Institute presenters include some of the nation’s leading scholars of diversity, history, literature, social change, and political philosophy:
- Danielle S. Allen, James Bryant Conant University Professor, Harvard University; author of Education and Equality (2016) and Our Declaration: A Reading of the Declaration of Independence in Defense of Equality (2015);
- David Blight, Class of 1954 Professor of American History, Yale University; author of American Oracle: The Civil War in the Civil Rights Era (2013) and Race and Reunion: The Civil War in American Memory (2001);
- Geoffrey Cohen, James G. March Professor of Organizational Studies in Education and Business, Stanford University; author of numerous articles in Developmental Psychology, Annual Review of Psychology, and other journals on stereotyping, social identity, and student achievement;
- Cathy N. Davidson, Distinguished Professor and Founding Director of the Futures Initiative, CUNY Graduate Center; author of The New Education: How to Revolutionize the University to Prepare Students for a World in Flux (2017);
- Nathan D. Grawe, Ada M. Harrison Distinguished Teaching Professor in the Social Sciences, Carleton College; author of Demographics and the Demand for Higher Education (2018);
- Allan Metcalf, professor of English, MacMurray College; executive secretary of the American Dialect Society; author of From Skedaddle to Selfie: Words of the Generations (2015);
- Eboo Patel, founder and president, Interfaith Youth Core; author of Interfaith Leadership: A Primer (2016) and Sacred Ground: Pluralism, Prejudice, and the Promise of America (2012);
- Craig Steven Wilder, Barton L. Weller Professor of History, Massachusetts Institute of Technology; author of Ebony and Ivy: Race, Slavery, and the Troubled History of America’s Universities (2013);
- Eileen B. Wilson-Oyelaran, president emerita, Kalamazoo College; recipient of the AACTE Gender Equity Architect Award and many other honors for her work to break down gender barriers and create more equitable campus communities; and
- Jonathan Zimmerman, professor of history of education, University of Pennsylvania; author of Campus Politics: What Everyone Needs to Know (2016).
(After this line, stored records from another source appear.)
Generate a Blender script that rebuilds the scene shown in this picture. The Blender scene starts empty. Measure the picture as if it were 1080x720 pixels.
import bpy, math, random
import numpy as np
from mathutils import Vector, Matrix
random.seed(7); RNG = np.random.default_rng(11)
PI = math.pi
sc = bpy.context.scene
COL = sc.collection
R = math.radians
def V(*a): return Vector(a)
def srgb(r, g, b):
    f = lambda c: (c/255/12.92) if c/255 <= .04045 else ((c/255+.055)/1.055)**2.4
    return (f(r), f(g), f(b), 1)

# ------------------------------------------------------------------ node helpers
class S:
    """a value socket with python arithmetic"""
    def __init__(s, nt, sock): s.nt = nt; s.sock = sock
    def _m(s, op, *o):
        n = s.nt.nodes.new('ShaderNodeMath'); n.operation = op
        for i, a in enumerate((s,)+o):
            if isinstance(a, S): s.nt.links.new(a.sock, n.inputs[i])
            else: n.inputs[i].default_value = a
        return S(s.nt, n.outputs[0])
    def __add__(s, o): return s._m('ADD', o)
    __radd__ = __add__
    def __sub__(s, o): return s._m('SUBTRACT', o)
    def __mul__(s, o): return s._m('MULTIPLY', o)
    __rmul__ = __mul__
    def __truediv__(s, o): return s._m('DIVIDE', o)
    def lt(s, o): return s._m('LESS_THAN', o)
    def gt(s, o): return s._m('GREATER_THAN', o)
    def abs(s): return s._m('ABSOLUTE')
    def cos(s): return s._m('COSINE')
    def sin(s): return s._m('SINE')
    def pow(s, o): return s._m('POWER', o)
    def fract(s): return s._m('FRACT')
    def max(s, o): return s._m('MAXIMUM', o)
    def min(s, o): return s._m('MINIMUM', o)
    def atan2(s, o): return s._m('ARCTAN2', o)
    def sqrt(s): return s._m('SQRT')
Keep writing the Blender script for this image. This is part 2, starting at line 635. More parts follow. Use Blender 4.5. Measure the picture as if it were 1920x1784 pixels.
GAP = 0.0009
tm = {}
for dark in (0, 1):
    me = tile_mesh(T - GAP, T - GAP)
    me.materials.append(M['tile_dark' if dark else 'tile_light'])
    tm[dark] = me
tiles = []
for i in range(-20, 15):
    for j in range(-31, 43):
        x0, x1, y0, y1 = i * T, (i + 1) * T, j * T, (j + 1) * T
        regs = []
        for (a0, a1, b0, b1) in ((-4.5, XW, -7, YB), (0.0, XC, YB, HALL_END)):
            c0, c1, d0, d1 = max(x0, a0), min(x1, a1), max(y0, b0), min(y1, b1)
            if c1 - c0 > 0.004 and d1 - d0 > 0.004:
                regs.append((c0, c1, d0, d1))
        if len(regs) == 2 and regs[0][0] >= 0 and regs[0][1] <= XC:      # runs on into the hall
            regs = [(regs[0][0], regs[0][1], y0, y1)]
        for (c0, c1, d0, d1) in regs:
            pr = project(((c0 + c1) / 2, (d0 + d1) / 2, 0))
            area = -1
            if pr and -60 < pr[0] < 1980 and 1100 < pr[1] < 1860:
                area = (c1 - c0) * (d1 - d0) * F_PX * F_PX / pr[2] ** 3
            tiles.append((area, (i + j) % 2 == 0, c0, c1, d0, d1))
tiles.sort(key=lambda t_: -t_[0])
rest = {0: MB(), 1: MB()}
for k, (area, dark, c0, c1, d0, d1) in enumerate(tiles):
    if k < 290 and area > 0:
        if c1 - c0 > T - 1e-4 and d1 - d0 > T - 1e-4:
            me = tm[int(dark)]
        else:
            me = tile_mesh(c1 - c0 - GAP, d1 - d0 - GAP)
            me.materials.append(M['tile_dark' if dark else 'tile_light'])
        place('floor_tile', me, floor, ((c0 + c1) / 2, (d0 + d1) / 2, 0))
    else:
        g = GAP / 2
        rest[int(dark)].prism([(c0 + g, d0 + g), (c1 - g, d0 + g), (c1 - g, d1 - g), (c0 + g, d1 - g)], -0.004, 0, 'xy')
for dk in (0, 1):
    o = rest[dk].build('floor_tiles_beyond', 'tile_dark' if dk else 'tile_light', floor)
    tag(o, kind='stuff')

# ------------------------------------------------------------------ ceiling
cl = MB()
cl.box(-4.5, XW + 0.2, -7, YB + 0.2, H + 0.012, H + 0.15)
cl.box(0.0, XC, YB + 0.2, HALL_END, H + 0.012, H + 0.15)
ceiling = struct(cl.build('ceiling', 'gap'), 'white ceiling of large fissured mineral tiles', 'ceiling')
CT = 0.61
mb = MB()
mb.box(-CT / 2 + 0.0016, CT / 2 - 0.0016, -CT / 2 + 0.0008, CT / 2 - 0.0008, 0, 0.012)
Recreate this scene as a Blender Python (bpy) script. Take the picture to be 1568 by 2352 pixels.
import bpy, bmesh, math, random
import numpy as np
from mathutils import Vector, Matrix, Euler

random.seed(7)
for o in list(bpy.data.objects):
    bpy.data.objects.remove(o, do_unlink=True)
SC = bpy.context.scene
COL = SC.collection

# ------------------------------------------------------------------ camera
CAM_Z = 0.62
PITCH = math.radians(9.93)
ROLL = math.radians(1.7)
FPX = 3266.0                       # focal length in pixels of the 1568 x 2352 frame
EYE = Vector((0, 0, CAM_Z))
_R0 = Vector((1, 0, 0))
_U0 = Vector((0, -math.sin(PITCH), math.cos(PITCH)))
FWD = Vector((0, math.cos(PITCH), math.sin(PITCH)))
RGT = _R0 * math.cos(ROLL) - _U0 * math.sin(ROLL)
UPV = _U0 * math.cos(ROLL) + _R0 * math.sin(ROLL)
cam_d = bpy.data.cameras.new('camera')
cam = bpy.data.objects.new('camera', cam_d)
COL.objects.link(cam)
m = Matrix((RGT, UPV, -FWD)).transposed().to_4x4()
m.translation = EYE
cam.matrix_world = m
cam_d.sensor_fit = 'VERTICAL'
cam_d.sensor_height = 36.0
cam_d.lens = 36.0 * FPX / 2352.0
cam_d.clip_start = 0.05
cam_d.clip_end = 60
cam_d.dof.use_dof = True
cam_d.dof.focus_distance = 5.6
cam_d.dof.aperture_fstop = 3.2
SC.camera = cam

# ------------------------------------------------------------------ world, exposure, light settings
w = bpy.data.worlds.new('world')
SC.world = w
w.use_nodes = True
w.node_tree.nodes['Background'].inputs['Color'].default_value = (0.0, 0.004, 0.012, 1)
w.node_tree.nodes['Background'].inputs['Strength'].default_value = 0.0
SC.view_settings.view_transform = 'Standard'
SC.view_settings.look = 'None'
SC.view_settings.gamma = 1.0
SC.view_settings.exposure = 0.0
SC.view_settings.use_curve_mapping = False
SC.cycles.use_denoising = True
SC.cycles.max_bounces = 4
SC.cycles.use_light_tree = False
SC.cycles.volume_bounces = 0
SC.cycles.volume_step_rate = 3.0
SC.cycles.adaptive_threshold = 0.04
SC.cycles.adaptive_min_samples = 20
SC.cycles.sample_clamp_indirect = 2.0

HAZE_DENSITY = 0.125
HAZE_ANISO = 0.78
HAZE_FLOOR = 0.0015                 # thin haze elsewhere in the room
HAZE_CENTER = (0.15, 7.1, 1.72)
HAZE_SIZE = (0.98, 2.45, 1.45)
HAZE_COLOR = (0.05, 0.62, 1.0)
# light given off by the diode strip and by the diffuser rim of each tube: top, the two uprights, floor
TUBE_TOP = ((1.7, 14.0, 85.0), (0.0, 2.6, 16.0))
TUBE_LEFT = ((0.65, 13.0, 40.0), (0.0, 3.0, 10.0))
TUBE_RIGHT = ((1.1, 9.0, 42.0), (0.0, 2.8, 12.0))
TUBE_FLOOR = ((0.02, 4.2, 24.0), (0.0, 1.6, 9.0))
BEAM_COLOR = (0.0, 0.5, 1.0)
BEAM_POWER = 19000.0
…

Twenty-five (25) campus teams will be selected for the 2018 Institute through a competitive application process. Each team will include two faculty members from the humanities or social sciences and two administrators. Each institution will be expected to develop a specific plan to apply the content of the Institute to the curriculum, advising and other student services, and co-curricular activities on its campus. A preliminary version of this plan will be required as part of the application process. A second Institute, with a separate application process, will be offered in summer 2019.